The US Federal Reserve has decided to keep interest rates steady at 3.5 to 3.75 percent, a move that comes amid rising inflation pressures largely driven by increased energy prices due to the ongoing conflict in the Middle East. This decision marks the first policy meeting under new chair Kevin Warsh, who has taken over from Jerome Powell. The Fed noted that economic activity is still expanding, but uncertainty remains high, particularly because of the war’s impact on energy supply chains.
Inflation has surged to a three-year high of 4.2 percent, with energy prices alone jumping 23.5 percent in May. While there are signs of a potential peace deal that could stabilize oil prices, the effects of supply chain disruptions and depleted fuel reserves mean that consumers may not see relief from high energy costs for several months. This situation complicates the Fed’s monetary policy, as it must balance inflation control with economic growth.

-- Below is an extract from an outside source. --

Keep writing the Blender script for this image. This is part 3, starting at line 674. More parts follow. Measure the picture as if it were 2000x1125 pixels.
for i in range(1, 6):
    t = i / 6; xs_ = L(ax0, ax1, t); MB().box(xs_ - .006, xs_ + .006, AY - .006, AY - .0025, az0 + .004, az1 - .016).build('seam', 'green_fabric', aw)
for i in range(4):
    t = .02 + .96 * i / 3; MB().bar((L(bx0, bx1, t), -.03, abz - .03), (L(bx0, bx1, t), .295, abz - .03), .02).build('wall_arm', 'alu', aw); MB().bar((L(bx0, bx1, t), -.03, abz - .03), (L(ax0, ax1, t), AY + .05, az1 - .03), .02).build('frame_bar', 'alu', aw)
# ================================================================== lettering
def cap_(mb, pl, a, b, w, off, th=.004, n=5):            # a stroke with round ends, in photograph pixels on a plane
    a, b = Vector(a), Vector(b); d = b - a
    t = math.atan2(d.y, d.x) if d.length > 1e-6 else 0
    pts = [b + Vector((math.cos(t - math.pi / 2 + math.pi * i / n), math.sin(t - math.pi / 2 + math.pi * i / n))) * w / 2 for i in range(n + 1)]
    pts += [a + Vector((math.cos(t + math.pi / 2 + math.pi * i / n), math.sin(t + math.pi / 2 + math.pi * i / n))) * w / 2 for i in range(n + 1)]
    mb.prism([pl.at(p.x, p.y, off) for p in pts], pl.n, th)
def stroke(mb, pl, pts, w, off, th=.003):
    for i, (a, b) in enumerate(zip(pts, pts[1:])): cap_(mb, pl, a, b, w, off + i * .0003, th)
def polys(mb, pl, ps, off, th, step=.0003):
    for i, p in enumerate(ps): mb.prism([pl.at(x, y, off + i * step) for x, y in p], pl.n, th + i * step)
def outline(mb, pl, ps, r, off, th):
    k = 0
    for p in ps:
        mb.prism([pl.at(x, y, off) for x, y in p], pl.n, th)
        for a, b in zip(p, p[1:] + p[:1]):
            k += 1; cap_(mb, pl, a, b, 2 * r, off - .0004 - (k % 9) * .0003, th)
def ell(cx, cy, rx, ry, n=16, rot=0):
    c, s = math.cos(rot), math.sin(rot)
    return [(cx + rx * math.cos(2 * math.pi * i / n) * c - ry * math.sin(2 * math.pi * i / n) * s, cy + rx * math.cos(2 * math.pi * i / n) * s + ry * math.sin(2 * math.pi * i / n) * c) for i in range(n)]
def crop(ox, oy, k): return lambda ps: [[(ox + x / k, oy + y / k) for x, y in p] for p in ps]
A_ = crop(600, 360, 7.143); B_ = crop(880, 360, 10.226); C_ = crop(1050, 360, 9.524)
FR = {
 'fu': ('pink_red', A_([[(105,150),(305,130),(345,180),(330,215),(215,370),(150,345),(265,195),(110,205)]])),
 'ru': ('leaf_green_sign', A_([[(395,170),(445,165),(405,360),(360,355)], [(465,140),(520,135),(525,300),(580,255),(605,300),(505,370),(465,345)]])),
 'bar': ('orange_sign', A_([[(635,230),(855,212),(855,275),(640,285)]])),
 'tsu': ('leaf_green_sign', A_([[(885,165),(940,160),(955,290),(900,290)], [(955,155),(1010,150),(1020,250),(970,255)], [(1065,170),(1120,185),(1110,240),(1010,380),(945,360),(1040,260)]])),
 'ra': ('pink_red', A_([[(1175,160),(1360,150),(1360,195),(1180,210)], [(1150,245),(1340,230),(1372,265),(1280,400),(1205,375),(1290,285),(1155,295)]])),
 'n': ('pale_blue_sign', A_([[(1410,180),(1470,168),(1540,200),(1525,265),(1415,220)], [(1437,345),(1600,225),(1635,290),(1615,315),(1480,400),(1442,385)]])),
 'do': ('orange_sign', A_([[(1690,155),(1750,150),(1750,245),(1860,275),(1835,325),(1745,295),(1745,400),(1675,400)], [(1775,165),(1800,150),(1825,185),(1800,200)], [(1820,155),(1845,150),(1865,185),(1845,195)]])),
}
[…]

President Trump’s previous stance on interest rates has shifted in light of these inflationary pressures. He has praised Warsh but is now opposing any rate increases, reflecting a significant change in the administration’s approach to monetary policy. Analysts suggest that while rates are currently stable, the likelihood of hikes increases as economic conditions evolve, with predictions of potential increases by late 2027.
As the Fed navigates these challenges, the implications for the UK economy are noteworthy. Rising US interest rates could influence global financial markets, affecting exchange rates and investment flows. UK households and businesses may face higher borrowing costs if the Fed’s actions lead to increased rates in the UK as well, highlighting the interconnectedness of global economies.